Central SA
#Pacofs CEO opens intimidation case amidst hostile takeover─── OLEBOGENG MOTSE 11:56 Mon, 25 Oct 2021
The acting head of the Performing Arts Centre of the Free State (Pacofs) in Bloemfontein has formally laid a complaint with police alleging she has been intimidated and received threats from unknown individuals since taking the lead in April 2021.
Free State police spokesperson, Motantsi Makhele, says the 48-year-old Pacofs CEO, Sharon Snell, alleges on Friday 22 October a group of people stormed her private vehicle in First Avenue as she arrived for work. Snell reportedly managed to reverse and flee the scene before heading straight to the police. According to Makhele, Snell has been receiving intimidating correspondence in the past, centred on her tiff with staff over vacant posts. The investigation is ongoing.
READ MORE: Pressure group demands probe into #Pacofs - VIDEO
Snell’s complaints come as members of the Mangaung Concerned Community (MCC) have twice attempted to forcibly gain entry into the Bloemfontein facility in less than a week. Whilst police thwarted their efforts to bring operations to a halt on Friday, it appears they succeeded on Monday, evicting workers from the building. MCC member, Donald Constable, previously said they have received numerous complaints in the last two weeks about alleged maladministration, bullying and sexual harassment at the embattled facility. Constable says the allegations centre on senior managers.

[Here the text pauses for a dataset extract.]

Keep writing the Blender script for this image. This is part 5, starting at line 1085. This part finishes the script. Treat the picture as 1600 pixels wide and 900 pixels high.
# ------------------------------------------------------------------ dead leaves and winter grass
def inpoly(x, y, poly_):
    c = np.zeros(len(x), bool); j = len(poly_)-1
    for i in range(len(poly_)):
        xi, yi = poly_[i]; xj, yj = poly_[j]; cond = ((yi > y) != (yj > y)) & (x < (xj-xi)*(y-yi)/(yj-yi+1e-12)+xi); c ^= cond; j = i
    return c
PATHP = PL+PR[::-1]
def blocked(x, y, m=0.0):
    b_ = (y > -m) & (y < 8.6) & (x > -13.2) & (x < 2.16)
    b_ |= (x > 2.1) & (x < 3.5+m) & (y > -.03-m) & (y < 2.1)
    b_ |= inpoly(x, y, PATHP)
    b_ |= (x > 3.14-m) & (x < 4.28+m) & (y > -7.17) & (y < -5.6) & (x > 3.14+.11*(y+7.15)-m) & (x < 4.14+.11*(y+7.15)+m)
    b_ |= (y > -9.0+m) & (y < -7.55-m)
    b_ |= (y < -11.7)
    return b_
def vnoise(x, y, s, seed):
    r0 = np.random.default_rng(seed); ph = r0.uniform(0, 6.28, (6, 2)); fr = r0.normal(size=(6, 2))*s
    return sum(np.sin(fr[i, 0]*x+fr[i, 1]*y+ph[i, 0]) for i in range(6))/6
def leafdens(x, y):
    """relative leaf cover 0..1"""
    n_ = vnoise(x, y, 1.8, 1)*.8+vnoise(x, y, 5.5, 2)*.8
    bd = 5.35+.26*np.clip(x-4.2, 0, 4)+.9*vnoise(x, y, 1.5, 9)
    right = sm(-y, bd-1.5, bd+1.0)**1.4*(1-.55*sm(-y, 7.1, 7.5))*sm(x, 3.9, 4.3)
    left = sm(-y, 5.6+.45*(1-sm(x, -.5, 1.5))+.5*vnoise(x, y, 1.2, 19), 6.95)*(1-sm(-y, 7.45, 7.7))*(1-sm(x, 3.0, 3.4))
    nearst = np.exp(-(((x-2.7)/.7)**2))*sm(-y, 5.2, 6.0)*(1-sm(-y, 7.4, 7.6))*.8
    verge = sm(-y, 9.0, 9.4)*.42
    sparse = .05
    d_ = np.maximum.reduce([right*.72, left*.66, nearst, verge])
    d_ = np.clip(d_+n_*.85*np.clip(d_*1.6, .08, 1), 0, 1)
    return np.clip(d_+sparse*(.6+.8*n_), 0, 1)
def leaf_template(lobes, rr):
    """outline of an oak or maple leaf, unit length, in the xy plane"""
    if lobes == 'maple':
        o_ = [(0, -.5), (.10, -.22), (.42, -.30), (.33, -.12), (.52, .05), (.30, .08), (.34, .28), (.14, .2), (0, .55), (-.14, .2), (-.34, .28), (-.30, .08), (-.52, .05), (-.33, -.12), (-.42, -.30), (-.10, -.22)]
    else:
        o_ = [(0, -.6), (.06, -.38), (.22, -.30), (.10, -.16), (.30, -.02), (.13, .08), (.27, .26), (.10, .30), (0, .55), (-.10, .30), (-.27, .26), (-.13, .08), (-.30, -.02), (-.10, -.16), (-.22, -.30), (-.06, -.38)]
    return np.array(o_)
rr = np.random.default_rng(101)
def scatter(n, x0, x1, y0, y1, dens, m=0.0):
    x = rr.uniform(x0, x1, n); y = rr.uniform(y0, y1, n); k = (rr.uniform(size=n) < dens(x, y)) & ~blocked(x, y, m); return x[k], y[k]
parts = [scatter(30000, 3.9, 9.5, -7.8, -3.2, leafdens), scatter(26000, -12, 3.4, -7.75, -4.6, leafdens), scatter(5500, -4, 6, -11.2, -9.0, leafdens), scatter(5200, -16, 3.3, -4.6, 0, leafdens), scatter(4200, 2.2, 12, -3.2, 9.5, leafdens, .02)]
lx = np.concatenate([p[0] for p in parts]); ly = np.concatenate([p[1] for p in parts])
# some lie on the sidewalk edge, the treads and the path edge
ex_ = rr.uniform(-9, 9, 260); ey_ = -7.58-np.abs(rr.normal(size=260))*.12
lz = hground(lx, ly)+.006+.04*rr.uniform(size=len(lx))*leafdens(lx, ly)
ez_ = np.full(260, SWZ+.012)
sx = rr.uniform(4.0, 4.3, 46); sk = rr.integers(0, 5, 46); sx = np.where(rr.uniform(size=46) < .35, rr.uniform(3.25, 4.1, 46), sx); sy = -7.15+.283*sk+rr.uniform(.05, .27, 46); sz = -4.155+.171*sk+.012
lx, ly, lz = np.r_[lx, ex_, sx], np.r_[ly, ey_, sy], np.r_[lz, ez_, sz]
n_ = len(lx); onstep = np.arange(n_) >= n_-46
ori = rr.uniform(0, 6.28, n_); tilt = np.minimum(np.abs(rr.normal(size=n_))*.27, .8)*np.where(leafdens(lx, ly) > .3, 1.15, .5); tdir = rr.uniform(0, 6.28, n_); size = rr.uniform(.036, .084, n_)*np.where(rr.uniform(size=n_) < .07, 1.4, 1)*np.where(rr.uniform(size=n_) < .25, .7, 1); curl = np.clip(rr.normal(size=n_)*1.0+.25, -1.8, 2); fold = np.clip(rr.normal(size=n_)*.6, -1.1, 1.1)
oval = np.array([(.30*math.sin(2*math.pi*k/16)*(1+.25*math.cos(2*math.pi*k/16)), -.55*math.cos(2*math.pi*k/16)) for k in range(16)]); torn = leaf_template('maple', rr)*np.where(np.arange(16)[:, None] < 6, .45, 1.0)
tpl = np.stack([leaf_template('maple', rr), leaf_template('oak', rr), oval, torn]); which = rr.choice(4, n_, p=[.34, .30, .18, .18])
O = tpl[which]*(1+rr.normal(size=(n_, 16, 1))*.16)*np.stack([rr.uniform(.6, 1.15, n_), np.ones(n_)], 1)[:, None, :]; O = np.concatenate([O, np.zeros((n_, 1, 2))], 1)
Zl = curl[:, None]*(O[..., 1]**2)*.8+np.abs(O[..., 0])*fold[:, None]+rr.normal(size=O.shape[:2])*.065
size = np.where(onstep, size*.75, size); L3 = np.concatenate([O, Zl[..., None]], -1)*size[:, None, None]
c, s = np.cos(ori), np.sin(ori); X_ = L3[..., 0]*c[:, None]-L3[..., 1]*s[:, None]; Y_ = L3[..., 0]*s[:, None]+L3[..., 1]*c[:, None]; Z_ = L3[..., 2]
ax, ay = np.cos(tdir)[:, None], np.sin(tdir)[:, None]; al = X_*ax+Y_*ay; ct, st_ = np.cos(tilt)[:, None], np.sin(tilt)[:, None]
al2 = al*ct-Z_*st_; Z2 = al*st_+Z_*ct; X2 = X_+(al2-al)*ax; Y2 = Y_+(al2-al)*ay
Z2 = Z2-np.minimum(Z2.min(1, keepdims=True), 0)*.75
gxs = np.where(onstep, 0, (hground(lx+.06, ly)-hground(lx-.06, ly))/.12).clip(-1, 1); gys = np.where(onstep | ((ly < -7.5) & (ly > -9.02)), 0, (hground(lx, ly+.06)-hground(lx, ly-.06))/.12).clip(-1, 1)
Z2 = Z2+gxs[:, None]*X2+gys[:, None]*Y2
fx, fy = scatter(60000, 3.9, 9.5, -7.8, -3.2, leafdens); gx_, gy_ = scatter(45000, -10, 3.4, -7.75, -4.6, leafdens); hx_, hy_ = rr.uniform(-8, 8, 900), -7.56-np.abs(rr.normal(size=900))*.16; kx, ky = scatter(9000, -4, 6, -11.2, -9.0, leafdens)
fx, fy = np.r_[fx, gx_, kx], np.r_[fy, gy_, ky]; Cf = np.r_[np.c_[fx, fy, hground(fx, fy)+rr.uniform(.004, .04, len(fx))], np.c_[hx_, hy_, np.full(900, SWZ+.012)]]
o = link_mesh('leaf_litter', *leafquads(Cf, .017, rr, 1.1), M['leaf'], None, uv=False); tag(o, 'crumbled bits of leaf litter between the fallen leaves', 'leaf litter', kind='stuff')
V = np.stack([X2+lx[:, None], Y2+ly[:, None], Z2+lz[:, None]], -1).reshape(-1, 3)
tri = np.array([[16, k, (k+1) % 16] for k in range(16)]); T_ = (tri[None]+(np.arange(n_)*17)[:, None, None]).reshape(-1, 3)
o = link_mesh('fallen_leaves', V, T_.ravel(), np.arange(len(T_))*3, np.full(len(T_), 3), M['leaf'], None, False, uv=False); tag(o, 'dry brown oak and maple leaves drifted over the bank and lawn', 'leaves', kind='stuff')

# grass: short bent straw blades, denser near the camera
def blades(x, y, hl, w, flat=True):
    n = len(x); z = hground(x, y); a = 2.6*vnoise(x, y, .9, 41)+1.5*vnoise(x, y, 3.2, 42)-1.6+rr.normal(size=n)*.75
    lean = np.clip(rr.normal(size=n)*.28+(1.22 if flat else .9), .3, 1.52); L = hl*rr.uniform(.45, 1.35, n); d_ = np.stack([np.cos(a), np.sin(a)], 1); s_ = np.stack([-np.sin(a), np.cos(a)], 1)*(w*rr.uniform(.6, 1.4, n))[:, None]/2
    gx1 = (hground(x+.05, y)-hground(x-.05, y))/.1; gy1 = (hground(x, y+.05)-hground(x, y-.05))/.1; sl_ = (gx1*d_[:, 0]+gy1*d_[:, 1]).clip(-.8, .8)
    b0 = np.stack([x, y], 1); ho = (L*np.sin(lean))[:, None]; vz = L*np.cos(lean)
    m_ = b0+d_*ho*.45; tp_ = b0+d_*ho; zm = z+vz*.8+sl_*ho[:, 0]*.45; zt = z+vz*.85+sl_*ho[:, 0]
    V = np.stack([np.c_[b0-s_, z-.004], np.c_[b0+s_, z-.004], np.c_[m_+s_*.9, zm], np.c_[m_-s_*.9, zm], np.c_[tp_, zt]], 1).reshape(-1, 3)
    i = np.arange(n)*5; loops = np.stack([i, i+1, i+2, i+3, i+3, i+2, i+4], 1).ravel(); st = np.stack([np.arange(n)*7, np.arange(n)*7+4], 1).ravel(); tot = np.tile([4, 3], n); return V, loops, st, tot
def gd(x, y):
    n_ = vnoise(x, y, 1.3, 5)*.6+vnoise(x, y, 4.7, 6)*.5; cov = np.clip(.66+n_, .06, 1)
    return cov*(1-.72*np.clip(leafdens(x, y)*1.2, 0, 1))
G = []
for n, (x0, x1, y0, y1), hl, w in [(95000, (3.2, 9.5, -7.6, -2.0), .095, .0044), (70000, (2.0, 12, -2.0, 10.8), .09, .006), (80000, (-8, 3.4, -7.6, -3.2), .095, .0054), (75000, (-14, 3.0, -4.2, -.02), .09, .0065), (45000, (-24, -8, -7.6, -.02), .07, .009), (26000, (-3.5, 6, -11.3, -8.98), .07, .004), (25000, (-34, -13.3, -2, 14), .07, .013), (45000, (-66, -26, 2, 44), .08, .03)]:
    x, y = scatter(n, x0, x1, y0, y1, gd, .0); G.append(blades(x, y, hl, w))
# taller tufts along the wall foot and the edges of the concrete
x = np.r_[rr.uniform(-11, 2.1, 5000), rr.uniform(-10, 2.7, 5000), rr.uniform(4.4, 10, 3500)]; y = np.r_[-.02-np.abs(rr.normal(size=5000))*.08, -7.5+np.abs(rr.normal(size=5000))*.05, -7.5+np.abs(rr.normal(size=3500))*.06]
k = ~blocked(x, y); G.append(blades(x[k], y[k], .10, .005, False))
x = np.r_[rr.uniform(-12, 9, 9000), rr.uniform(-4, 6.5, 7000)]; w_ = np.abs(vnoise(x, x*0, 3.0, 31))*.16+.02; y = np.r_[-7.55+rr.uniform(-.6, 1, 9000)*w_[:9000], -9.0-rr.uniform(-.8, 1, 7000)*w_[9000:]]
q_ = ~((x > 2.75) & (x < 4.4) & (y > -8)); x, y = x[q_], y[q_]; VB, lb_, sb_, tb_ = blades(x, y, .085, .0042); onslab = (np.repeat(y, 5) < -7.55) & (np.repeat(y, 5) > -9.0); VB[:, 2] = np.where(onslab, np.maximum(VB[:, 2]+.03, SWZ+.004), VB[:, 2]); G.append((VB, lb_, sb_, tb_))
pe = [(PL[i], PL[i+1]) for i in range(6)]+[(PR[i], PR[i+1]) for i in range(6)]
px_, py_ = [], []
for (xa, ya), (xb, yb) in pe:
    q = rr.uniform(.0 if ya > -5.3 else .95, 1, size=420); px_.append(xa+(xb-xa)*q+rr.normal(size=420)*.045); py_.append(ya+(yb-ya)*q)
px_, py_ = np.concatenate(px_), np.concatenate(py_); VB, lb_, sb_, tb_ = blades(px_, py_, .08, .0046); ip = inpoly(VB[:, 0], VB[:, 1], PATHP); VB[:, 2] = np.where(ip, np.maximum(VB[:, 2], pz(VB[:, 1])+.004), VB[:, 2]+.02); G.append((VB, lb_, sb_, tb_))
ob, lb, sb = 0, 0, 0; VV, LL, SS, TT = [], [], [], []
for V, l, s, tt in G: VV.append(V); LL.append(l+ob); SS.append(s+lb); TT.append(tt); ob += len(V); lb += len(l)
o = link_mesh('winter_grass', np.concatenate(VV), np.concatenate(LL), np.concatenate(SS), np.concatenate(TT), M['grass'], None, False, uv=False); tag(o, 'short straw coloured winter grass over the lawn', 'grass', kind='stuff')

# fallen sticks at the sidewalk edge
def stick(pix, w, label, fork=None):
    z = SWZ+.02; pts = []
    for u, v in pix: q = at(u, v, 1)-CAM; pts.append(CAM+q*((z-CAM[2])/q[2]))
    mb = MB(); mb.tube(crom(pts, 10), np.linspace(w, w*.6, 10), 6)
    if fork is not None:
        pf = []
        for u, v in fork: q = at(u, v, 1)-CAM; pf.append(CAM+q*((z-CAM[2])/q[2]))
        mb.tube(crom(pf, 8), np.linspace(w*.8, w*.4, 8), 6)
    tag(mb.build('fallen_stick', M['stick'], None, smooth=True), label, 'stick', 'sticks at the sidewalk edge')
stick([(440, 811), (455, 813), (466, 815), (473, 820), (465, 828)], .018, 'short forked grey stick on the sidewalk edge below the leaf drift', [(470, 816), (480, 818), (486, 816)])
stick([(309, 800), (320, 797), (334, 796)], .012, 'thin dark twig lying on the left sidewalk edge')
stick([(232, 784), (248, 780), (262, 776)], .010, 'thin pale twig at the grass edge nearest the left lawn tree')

READ MORE: #BreakingNews: Hostile takeover reported at Pacofs - VIDEO
The MCC member alleges Snell currently occupies both the role of acting Pacofs CEO as well as that of the head of the National Museum in Bloemfontein. Now, the latter post is the one she occupied before being appointed as acting Pacofs CEO in April 2021, after her predecessor, Meshack Xaba, was demoted following a month-long sit-in by unhappy artists in the province who wanted him ousted.
Constable further alleges that there are sexual harassment charges laid against a senior manager. But to date, he is not suspended from work and his alleged victims are uncomfortable around him. There is also the issue of outsiders being appointed in key positions at Pacofs and on the board.
It was expected that the manager would engage the MCC on the allegations, but he reportedly refuses to do so, resulting in the hostile takeover witnessed on Monday.
Makhele has not confirmed nor denied the existence of a criminal case into the harassment allegations at Pacofs, despite the presentation of a case number in the media query.
This incident comes not too long after OFM News reported that artists that staged a sit-in at Pacofs over March and April 2021 remain aggrieved nearly seven months since their demonstration. The Free State coordinator of the Cultural and Creative Industries Federation of South Africa (Ccifsa), Mbuyiselo Nqodi, says that it is still more of the same, since Snell was appointed as Pacofs’ acting CEO in April 2021.
Her controversial predecessor, Xaba, was removed from the top post but was retained in the artistic director position. Nqodi tells OFM News they are awaiting a report on the allegations levelled against Xaba that will reveal whether he will be completely sacked from the institution or not.
Nqodi says the report needs to be presented to Parliament’s Portfolio Committee on Sports, Arts, and Culture before the artists can know the outcome of Xaba’s fate at Pacofs.
Nearly seven months since Nqodi and company staged the sit-in, they are yet to be shown the report. It is not yet known if the committee is in possession of such a report.